*SOURCE DATA*
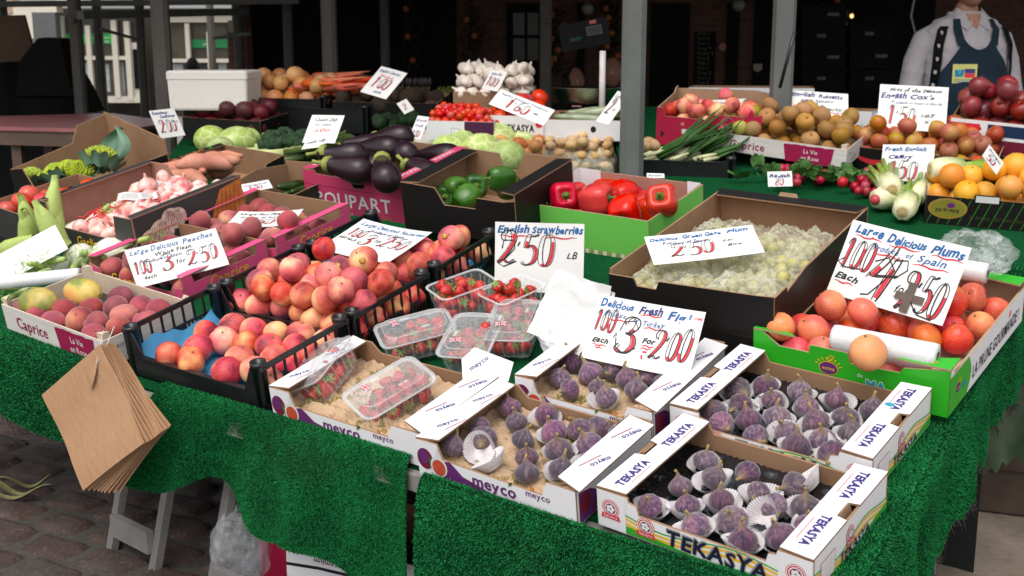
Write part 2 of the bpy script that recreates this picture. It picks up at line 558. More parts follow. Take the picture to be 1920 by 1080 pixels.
def card_fit(pts, depth, h, lean=25, wp=None):
    """rigid pose of a card h tall seen at pts (tl,tr,br,bl), about depth metres ahead"""
    tl, tr, br, bl = pts
    w0 = wp or ((math.dist(bl, br) + math.dist(tl, tr)) / 2 * depth / FPX)
    P0 = at_y(*bl, depth)
    ez = math.atan2(-(br[1] - bl[1]), br[0] - bl[0])
    q = [P0.x, P0.y, P0.z, R(90 - lean), 0.0, ez, w0]
    def pose(q): return Matrix.Translation(q[:3]) @ Matrix.Rotation(q[4], 4, 'Z') @ Matrix.Rotation(q[3], 4, 'X') @ Matrix.Rotation(q[5], 4, 'Z')
    def res(q):
        M = pose(q); r_ = []
        for (x, y), t_ in (((0, h), tl), ((q[6], h), tr), ((q[6], 0), br), ((0, 0), bl)):
            a, b = to_px(M @ Vector((x, y, 0))); r_ += [a - t_[0], b - t_[1]]
        return r_ + [(q[1] - depth) * 120, (q[6] - w0) / w0 * 6, (q[3] - R(90 - lean)) * 6, q[4] * 3]
    lam = 1e-2; r_ = res(q); c = sum(x * x for x in r_)
    for _ in range(60):
        J = []
        for j in range(7):
            q2 = q[:]; q2[j] += 1e-5; J.append([(b - a) / 1e-5 for a, b in zip(r_, res(q2))])
        A = [[sum(x * y for x, y in zip(J[i], J[j])) * (1 + lam if i == j else 1) for j in range(7)] for i in range(7)]
        d = solve_lin(A, [-sum(x * y for x, y in zip(J[i], r_)) for i in range(7)])
        q2 = [a + b for a, b in zip(q, d)]; r2 = res(q2); c2 = sum(x * x for x in r2)
        if c2 < c: q, r_, c, lam = q2, r2, c2, lam / 4
        else: lam *= 5
        if lam > 1e8: break
    return pose(q), q[6]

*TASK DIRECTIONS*
Give the material again exactly as it is, but keep the pictures out.

*SOLUTION TO THE EXERCISE*
Write part 2 of the bpy script that recreates this picture. It picks up at line 558. More parts follow. Take the picture to be 1920 by 1080 pixels.
def card_fit(pts, depth, h, lean=25, wp=None):
    """rigid pose of a card h tall seen at pts (tl,tr,br,bl), about depth metres ahead"""
    tl, tr, br, bl = pts
    w0 = wp or ((math.dist(bl, br) + math.dist(tl, tr)) / 2 * depth / FPX)
    P0 = at_y(*bl, depth)
    ez = math.atan2(-(br[1] - bl[1]), br[0] - bl[0])
    q = [P0.x, P0.y, P0.z, R(90 - lean), 0.0, ez, w0]
    def pose(q): return Matrix.Translation(q[:3]) @ Matrix.Rotation(q[4], 4, 'Z') @ Matrix.Rotation(q[3], 4, 'X') @ Matrix.Rotation(q[5], 4, 'Z')
    def res(q):
        M = pose(q); r_ = []
        for (x, y), t_ in (((0, h), tl), ((q[6], h), tr), ((q[6], 0), br), ((0, 0), bl)):
            a, b = to_px(M @ Vector((x, y, 0))); r_ += [a - t_[0], b - t_[1]]
        return r_ + [(q[1] - depth) * 120, (q[6] - w0) / w0 * 6, (q[3] - R(90 - lean)) * 6, q[4] * 3]
    lam = 1e-2; r_ = res(q); c = sum(x * x for x in r_)
    for _ in range(60):
        J = []
        for j in range(7):
            q2 = q[:]; q2[j] += 1e-5; J.append([(b - a) / 1e-5 for a, b in zip(r_, res(q2))])
        A = [[sum(x * y for x, y in zip(J[i], J[j])) * (1 + lam if i == j else 1) for j in range(7)] for i in range(7)]
        d = solve_lin(A, [-sum(x * y for x, y in zip(J[i], r_)) for i in range(7)])
        q2 = [a + b for a, b in zip(q, d)]; r2 = res(q2); c2 = sum(x * x for x in r2)
        if c2 < c: q, r_, c, lam = q2, r2, c2, lam / 4
        else: lam *= 5
        if lam > 1e8: break
    return pose(q), q[6]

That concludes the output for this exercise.